Our Turn to Eat: The shame that is vote buying culture

Voters

Voters queue at Dandora Primary School in Nairobi County during UDA nominations on April 14, 2022.

Photo credit: Dennis Onsongo | Nation Media Group

What you need to know:

  • The Voter, a scorching and elegiac short story that brings out some of the evils of Nigeria’s electoral system.
  • Achebe clearly loved and waxed nostalgic about Nigeria but it obviously tormented him like an abusive lover.

“Chief the Honourable Marcus Ibe was not unprepared. He had drawn five months’ salary in advance, changed a few hundred pounds into shining shillings and armed his campaign boys with eloquent little jute bags... Roof was the most trusted of these campaigners.

"We have a Minister from our village, one of our own sons," he said to a group of elders in the house of Ogbuefi Ezenwa, a man of high traditional title… "We believe every word you say to be true," said Ezenwa.

"We shall, every one of us, drop his (ballot) paper for Marcus… Tell Marcus he has our papers, and our wives’ papers too. But what we do say is that two shillings is shameful." He brought the lamp close and tilted it at the money before him as if to make sure he had not mistaken its value.

"Yes, two shillings is too shameful… Marcus is a great man and does his things like a great man… today is our day; we have climbed the iroko tree today and would be foolish not to take down all the firewood we need.’”

These words are from Chinua Achebe’s, The Voter, a scorching and elegiac short story that brings out some of the evils of Nigeria’s electoral system. Nigeria haunted Achebe all his life. He wrote with urgency and a peculiar restlessness. 

He must have felt like the German soldier-poet Erich Dwinger who had been haunted by Soviet Russia, a country he had fought in during the Second World War. He writes in Wiedersehen mit Sowjet-Russland (A Date with Soviet Russia) as he crossed into the country after the war to tread again on Russian soil:

“In a few minutes I shall feel under my feet that secret land which I loved as much as I hated it; which satisfied me as no other country did and yet let me hunger as none had done before… in whose hot deserts I had thirsted and in whose icy tundras I had wept because of the cold … that (land) which robbed me of five years of my young life but which repaid me ten-fold with a wealth of experiences… The long-forgotten smells came back: old leather mixed with the odour of sour bread, the stink of coarse Russian tobacco and there was also a new smell, a gamey odour, the sort of smell met with in gypsies…. most noticeable among the captured Mongolian troops”.
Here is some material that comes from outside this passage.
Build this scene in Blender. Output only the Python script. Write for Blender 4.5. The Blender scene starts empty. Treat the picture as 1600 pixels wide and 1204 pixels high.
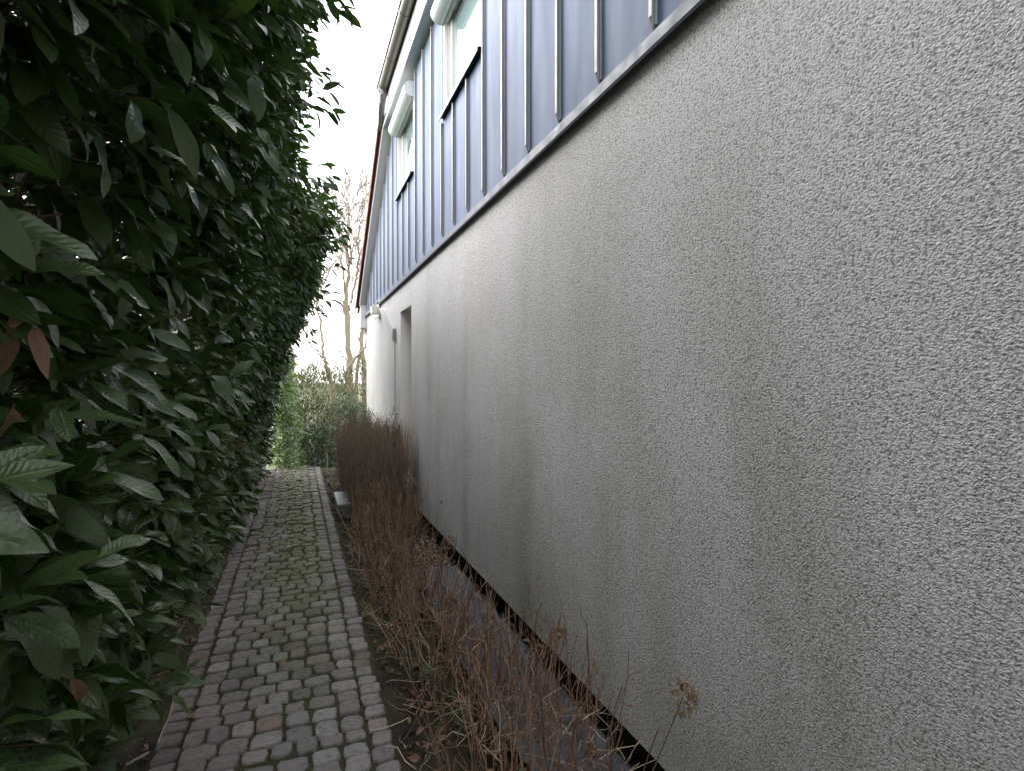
import bpy, bmesh, math, random
import numpy as np
from mathutils import Vector, Matrix

R = math.radians
rng = np.random.default_rng(7)
random.seed(7)
sc = bpy.context.scene
COL = sc.collection

# ---------------------------------------------------------------- camera
H = 1.6
F = 850.0
TH = math.atan(336.0 / F)
cd = bpy.data.cameras.new("camera")
cam = bpy.data.objects.new("camera", cd)
COL.objects.link(cam)
cam.location = (0, 0, H)
cd.sensor_fit = 'HORIZONTAL'
cd.sensor_width = 36.0
cd.lens = 36.0 * F / 1600.0
cd.clip_start = 0.02
cd.clip_end = 2000
cam.rotation_euler = (R(90 - 0.45), 0, -TH)
sc.camera = cam

# ---------------------------------------------------------------- world (bright overcast winter sky)
SUN_EL, SUN_AZ = R(36), R(-28)
w = bpy.data.worlds.new("World")
sc.world = w
w.use_nodes = True
nt = w.node_tree
nt.nodes.clear()
out = nt.nodes.new("ShaderNodeOutputWorld")
bg = nt.nodes.new("ShaderNodeBackground")
sky = nt.nodes.new("ShaderNodeTexSky")
sky.sky_type = 'NISHITA'
sky.sun_disc = False
sky.sun_elevation = SUN_EL
sky.sun_rotation = SUN_AZ
sky.air_density = 1.2
sky.dust_density = 3.0
tc = nt.nodes.new("ShaderNodeTexCoord")
cn = nt.nodes.new("ShaderNodeTexNoise")
cn.inputs['Scale'].default_value = 2.2
cn.inputs['Detail'].default_value = 5
cr = nt.nodes.new("ShaderNodeMapRange")
cr.inputs['From Min'].default_value = 0.3
cr.inputs['From Max'].default_value = 0.7
cr.inputs['To Min'].default_value = 0.72
cr.inputs['To Max'].default_value = 0.94
mx = nt.nodes.new("ShaderNodeMix")
mx.data_type = 'RGBA'
nt.links.new(tc.outputs['Generated'], cn.inputs['Vector'])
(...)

Like the way Russia followed and stuck with Dwinger, Nigeria followed Achebe everywhere he went — even when living in the United States of America — the memories of its people, soil, smells, sights and sounds stuck with him as he continued writing about them.

Achebe clearly loved and waxed nostalgic about Nigeria but it obviously tormented him like an abusive lover — he spent his time excoriating the country’s swashbuckling and swaggering politicians, highlighting in fretful retrospective drift the floating anxieties of a newly-independent country and capturing the fractures, splinters, fadings, erasures and complex contours of the country’s economic, cultural and political landscape.

The Voter is a story that accurately captures what is happening in several parts of Kenya as we head to the August 2022 general elections. Funny, deftly constructed and intelligently refreshing, The Voter confronts one of the issues that bedevils our political culture: vote-buying. In the earlier-quoted paragraph, the voters expect to be paid before they can vote for Marcus. They expect to get as much “firewood from the iroko tree” (money) as possible in exchange for their votes; it’s their turn to eat.

And that’s a problem that Kenyan political aspirants asking for votes are facing. In some places, political aspirants are told to their faces that they shouldn’t expect any votes if they don’t “part with something”. This has led to several problems.

The first problem is that people who aspire to be politicians are forced to amass a lot of wealth; sometimes even through dubious means so that when the time comes to face the electorate, they can have “something to give”. This encourages corruption.

Worse still, after they get into office, some politicians become even more corrupt to make enough money to buy votes in the next electoral cycle. This culture of vote-buying is one of the things that encourages endemic corruption; aspirants know it’s sometimes very hard to win without dishing out money to prospective voters. Reportedly, a few politicians have won without dishing out money to the electorate but that’s most likely the exception.

The second problem due to a culture of vote-buying is what was described by Aaron Erlich, a Canadian professor, when he wrote that, “Vote buying breaks the link between candidate performance and winning elected office.

It leads to decreases in the quality of services provided by the government. In other words, vote-buying is a problem because the most suitable candidates may not win office, and the candidates that win will not be the best candidates to represent the interests of their voters”. We should shun the culture of asking for or accepting money from politicians in exchange for our votes. Our votes are our passports to the Kenya we want. We should therefore properly vet and choose leaders carefully, reflectively, and intentionally.